19/06/2025
Nas minhas veias corre um rio antigo, feito de carne, silêncio e legado. Cada gota do meu sangue guarda nomes que foram gente, mãos que trabalharam até à exaustão, olhos que choraram perdas e sonharam futuros melhores, passos que cruzaram montes, vales e oceanos para que eu aqui existisse.
Sou Abbade, Alberto, Almeyda, António, Antunes, Arraes. Sou de famílias que souberam resistir ao frio das serras e ao calor das injustiças.
Sou Baptista, Barbaças, Bento, Bernardes, Braz. Herdei a ternura que sobreviveu ao luto, ao medo e à ausência.
Sou Cabete, Carreira, Carvalha, Cassão, Cigano, Chouriço, Coelho. Nomes nascidos do povo, da terra e da liberdade. São raízes de gente que se levantou da pobreza com dignidade, mesmo quando o pão escasseava e o trabalho era duro.
Sou da Cunha, de Abreu, de Figueiredo, de Freitas, de Jesus, de Lima. Descendo de sobreviventes de pestes e epidemias, de mães que enterraram filhos, de homens que voltaram da guerra com o silêncio nos olhos.
Sou da Motta, da Silva, Dias, Domingues, Duarte, Esteves. Sou filha de gerações que viveram o peso das invasões, dos reis distantes e da fome partilhada nas aldeias.
Sou Fajardo, Fernandes, Ferreira, Ferreiro, Francisco, Fonseca, Freitas, Gaspar, Gomes, Gonçalves, Grasina, Grillo. Sou feita da força dos que cruzaram o Atlântico em navios frágeis, de quem emigrou em busca de pão e voltou com saudade, ou nunca mais voltou.
Sou João, Jordão, Jorge, Lains de Aguiar, Lopes, Luís. Sou marca de um país pequeno em tamanho mas imenso em memória. Portugal, com as suas batalhas, recessões, impérios perdidos e sempre, sempre, a esperança.
Sou Machado, Maricato, Marinheiro, Marques, Martins, Mendes, Menezes, Monteiro, Moreno. Gente que soube amar na miséria e rezar na adversidade. Gente que sabia calar para proteger e agir quando já não havia tempo para hesitações.
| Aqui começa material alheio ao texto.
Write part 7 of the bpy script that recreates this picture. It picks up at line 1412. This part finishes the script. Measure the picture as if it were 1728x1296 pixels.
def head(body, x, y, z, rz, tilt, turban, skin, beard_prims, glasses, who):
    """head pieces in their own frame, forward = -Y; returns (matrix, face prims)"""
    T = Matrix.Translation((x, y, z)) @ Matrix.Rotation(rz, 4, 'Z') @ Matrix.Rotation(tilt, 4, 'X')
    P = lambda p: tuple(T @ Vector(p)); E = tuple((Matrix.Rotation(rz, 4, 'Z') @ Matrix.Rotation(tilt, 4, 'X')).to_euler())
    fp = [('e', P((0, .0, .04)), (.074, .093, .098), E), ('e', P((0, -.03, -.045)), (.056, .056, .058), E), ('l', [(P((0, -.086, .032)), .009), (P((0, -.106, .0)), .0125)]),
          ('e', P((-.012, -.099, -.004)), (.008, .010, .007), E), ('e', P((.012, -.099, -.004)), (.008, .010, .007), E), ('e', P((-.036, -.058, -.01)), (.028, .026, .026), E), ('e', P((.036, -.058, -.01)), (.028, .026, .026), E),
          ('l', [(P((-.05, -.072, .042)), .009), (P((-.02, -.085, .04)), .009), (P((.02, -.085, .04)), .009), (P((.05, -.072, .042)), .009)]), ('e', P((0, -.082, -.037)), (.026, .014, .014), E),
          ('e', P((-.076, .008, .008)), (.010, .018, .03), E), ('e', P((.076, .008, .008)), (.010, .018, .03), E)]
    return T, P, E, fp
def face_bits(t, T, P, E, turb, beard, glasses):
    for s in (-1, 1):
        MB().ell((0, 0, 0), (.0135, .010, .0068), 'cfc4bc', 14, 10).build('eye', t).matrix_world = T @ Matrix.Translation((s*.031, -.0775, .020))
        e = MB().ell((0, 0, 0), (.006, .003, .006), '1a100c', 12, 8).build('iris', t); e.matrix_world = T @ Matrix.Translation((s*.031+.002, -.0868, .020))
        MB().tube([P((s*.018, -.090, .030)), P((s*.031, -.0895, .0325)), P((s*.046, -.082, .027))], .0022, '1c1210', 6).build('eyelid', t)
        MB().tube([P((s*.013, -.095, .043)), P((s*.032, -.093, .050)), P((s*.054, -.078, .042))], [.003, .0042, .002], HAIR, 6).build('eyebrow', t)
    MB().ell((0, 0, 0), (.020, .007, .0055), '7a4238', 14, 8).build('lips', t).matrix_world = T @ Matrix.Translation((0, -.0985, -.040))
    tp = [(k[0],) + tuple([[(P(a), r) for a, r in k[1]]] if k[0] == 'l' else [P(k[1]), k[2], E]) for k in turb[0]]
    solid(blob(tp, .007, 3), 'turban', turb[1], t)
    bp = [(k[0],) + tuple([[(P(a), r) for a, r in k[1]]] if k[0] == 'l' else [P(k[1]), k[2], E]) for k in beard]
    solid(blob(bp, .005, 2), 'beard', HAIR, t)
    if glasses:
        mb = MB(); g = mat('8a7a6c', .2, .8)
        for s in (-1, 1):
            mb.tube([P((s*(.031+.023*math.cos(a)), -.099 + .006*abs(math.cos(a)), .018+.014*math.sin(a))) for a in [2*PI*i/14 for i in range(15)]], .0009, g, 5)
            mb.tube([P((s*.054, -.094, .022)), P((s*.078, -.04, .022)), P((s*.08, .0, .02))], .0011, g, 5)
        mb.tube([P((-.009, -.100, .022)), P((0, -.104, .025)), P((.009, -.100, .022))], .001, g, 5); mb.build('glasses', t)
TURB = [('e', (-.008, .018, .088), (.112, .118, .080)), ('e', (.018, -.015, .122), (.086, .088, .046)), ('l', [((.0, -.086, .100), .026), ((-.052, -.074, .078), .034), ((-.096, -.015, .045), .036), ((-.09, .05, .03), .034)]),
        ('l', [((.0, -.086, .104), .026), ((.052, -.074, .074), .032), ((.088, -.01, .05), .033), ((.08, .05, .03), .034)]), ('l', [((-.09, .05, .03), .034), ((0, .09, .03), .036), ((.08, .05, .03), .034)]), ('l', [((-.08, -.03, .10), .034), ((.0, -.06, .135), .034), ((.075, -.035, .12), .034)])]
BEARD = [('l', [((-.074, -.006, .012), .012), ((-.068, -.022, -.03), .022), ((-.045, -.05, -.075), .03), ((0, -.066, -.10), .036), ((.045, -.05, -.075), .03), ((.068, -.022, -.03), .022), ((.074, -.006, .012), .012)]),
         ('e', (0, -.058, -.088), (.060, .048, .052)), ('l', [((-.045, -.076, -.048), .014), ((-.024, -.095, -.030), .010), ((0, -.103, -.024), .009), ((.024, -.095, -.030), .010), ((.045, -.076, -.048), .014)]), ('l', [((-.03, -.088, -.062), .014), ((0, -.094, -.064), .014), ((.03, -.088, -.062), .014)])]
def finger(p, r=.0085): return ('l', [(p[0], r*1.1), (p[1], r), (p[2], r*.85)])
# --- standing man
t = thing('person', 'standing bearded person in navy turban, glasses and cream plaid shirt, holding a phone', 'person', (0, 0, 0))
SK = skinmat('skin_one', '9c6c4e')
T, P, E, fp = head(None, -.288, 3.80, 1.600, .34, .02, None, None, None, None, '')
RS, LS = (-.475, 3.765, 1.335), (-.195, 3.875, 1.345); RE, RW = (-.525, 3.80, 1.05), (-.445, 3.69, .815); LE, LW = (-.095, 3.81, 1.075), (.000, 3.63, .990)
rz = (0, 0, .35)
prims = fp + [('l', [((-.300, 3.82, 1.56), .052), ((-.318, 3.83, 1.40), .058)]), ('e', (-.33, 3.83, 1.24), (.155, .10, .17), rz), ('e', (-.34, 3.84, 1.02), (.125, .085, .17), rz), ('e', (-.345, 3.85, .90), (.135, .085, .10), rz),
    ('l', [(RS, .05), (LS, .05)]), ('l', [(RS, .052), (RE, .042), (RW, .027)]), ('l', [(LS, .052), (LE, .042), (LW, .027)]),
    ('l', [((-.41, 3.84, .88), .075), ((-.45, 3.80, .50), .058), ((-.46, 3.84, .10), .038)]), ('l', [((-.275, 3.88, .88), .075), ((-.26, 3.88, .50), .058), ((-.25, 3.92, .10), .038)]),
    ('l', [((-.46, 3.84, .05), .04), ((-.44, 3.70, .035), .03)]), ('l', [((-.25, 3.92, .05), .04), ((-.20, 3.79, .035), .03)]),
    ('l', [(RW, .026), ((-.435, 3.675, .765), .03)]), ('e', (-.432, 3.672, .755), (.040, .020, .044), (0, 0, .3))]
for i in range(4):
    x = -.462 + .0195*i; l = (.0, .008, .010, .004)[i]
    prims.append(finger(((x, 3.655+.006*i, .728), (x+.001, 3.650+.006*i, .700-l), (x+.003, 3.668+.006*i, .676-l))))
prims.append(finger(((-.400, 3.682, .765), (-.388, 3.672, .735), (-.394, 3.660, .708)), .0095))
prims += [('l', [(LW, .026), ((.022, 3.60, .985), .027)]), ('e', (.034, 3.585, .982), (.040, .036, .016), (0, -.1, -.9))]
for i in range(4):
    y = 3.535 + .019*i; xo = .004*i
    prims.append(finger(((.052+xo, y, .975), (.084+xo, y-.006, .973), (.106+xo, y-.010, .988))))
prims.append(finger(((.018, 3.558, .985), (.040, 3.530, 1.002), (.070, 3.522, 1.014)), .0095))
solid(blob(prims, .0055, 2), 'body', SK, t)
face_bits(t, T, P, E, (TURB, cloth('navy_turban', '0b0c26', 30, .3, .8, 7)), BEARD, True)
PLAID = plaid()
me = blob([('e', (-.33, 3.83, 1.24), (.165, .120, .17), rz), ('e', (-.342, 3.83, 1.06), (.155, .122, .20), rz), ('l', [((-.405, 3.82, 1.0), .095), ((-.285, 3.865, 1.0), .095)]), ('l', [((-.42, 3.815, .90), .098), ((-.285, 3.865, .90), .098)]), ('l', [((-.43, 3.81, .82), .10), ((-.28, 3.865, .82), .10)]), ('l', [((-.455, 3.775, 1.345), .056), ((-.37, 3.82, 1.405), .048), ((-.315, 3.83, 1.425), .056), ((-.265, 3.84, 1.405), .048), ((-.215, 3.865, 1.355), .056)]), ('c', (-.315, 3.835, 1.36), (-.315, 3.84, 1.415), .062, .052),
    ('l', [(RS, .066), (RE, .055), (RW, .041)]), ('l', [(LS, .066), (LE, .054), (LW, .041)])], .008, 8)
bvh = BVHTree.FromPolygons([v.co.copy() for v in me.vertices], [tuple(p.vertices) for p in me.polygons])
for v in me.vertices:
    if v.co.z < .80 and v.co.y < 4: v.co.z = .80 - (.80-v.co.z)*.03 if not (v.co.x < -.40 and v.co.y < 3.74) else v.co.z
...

Sou Neta, Neves, Olaio, Pardal, Pedrosa, Perdigão. Sou herança das ceifas, das migrações internas, das noites à luz de candeia, das roupas gastas por gerações de mãos calejadas.
Sou Pereira, Pires, Quinta, Rabialvo, Ratinho, Relveiro. Sou memória que ficou nas paredes de casas de pedra, em cartas dobradas, em histórias que quase se perdiam se não fosse esta procura.
Sou Rodrigues, Salgueiro, Santo, Santos, Simões, Telheiro, Teotónio, Thome, Vaz. Sou feita de migração — de famílias que se moveram entre o campo e as cidades, e também de quem cruzou fronteiras, fugiu a ditaduras, ousou começar de novo noutra língua e noutro chão.
Sou todos. Carrego no corpo e na alma o peso invisível de séculos cruzados. Não sou feita de enfeites ou ornamentos: sou feita de marcas de trabalho, de promessas guardadas no silêncio, de mãos que repetiram gestos milenares para fazer sobreviver os seus.
A genealogia ensinou-me que a identidade não é visível à primeira vista — é o pulsar antigo que se ouve quando o mundo está em silêncio. É o reconhecimento íntimo de que cada nome que trago é uma vida vivida, uma dor carregada, uma esperança passada de geração em geração.
E esta busca ainda não terminou. Ainda sigo, com reverência e chama acesa, atrás das raízes que me faltam — guiada pelo nome que carrego com alma e honra: Lains de Aguiar.
Sou feita de nomes. E os nomes, esses sim, sabem exatamente quem eu sou.